In the case of blocked content, imagine you do a search against 10,000,000 experiences and you have 200,000 blocked experiences: if the search wanted to guarantee that you’d be able to see results it might accidentally do something stupid like running the dot product of all of those experiences and blocks, first: computers are fast, but that’s 2 trillion comparisons that need to be made to service that query - and unlike a GPU, which can perform a trillion operations per second (that’s what a teraflop is!), a regular CPU thread of the kind that’s running on your database server might devote a minute or more to that query and NOTHING ELSE, which is enough to wake up your OPS team. The query would time-out and fail, and, irritated, you’d click “refresh”, starting it again a couple of times, each time a database server in the background going “HNGGGHGHNGHGNGH”. If a lot of users are doing that at the same time? Suddenly you’re getting paged by the CEO at 3AM on Christmas Eve.

Building “unbounded” things is, of course, possible (we, for example, have unbounded interpersonal blocks) but it involves changing up how you build major features. If a user had some stupendously high amount of blocks - 1 million users’ blocked, for example - it wouldn’t be great if we were storing each block as a database row, but instead we’ll send you a compressed block of that information when you boot up the client, which is still like 10MB of data, but it won’t kill our servers or your client. Any time a feature wants to use that data, I have to intervene and go “okay, keep in mind that whatever query you want to write is sometimes going to have to unzip, parse, and load into RAM 10MB of block data before it starts doing anything”. This adds a lot of effort to any feature that touches blocks.

Practically, when designing any feature that has an amount of things in it, my first impulse as an older, crankier, sadder developer, is to go “estimate how many of these things the average user is expected to use, now 10x that is the maximum amount we will allow”, because having access to and enforcing that number is crucial for how we design the system housing that data. “It’s just bits in a computer somewhere” - yeah, but somewhere, it’s someone’s responsibility to make sure that a query that breaks the service can’t happen.


Block data is particularly pernicious because it’s not like “a set of things you can page through” - when you need block data, you often need all of the data at the same time.

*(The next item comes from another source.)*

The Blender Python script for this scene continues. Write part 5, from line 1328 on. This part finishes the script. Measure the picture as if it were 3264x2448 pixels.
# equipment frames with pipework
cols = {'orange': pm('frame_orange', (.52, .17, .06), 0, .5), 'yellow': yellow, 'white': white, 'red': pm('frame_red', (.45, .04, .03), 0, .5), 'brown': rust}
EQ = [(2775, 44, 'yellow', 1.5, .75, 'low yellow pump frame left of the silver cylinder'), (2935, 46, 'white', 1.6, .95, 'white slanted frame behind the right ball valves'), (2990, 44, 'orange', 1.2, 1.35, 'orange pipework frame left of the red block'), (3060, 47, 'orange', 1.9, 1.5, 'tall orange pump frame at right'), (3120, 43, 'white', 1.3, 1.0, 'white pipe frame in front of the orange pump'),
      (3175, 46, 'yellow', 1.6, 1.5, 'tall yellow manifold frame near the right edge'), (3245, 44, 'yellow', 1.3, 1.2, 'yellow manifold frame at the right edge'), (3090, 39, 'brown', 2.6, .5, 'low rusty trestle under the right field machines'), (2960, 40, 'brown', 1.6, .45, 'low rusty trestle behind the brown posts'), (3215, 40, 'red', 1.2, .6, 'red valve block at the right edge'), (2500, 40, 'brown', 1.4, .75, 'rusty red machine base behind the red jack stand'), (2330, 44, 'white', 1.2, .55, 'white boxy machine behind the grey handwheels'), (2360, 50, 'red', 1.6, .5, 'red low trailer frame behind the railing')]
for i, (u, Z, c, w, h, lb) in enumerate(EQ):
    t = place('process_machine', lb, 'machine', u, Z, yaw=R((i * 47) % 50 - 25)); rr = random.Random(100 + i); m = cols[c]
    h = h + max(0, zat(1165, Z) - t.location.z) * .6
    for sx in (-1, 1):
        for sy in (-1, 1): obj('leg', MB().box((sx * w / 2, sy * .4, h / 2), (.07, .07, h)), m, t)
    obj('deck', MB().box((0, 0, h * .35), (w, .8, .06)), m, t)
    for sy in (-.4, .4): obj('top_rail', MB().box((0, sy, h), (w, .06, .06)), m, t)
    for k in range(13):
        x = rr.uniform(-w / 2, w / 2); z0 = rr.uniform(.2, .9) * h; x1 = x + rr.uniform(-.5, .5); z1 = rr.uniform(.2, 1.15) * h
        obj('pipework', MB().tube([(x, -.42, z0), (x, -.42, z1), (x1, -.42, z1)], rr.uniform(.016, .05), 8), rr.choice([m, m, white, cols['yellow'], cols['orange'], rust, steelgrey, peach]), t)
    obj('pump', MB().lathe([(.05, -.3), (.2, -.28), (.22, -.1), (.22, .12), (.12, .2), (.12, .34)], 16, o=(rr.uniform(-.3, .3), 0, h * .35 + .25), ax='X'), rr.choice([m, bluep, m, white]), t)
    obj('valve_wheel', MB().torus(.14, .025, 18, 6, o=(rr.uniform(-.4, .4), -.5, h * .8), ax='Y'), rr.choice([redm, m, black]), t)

So, like, a prospective design for user-to-user block data - and this is wildly overengineering for a lot of services - would be to have a data source sharded by user, containing blocks hashed by other user, with minimal associated data to keep the record size from getting out of control (time of block), and then also store, per-user, maybe in S3, a compressed cuckoo filter that can be downloaded by the user, unpacked, and used to test if users are “probably” blocked. (If you’re willing to accept a one-in-a-million chance of a false-positive block, you can treat this source as authoritative: probably fine in a Roblox) Then, when a new user is blocked, the block is applied to the in-client cuckoo filter and sent to the server where it’s added to the sharded block-storage, but then also the server will set up a background processs to download the cuckoo filter, uncompress it, make any queued changes - or, periodically, completely recalculate it from scratch. Even then, this theoretically still bounds the size of the block-list because it has to fit into the server memory of the background process, but we can assume that you can only block users who exist so the actual bound is “the number of users there are”, and this design should work fine well past the point that every person on earth has 10 accounts, so you’re probably good.

Most blocks can then be calculated instantly on the client side using the filter, with the ability to fall back on the server’s authoritative record.

All of that is a lot of work compared to “the user can have 2000 blocks”, which works exactly the way you expect it to, and you could probably just slam into a regular database table and forget about for a decade. When you’re pitching how long it’s going to take you to build the feature, and explain all of this, it’s up to the business to decide whether it’s worth it to spend all of the extra time and complexity building out the very complicated version of the feature - especially because every time anyone interacts with that feature in the future they’re going to have to go pull out the senior dev’s pages-long document describing how it fits together and now they’re going to have to learn how (and why) a cuckoo filter works.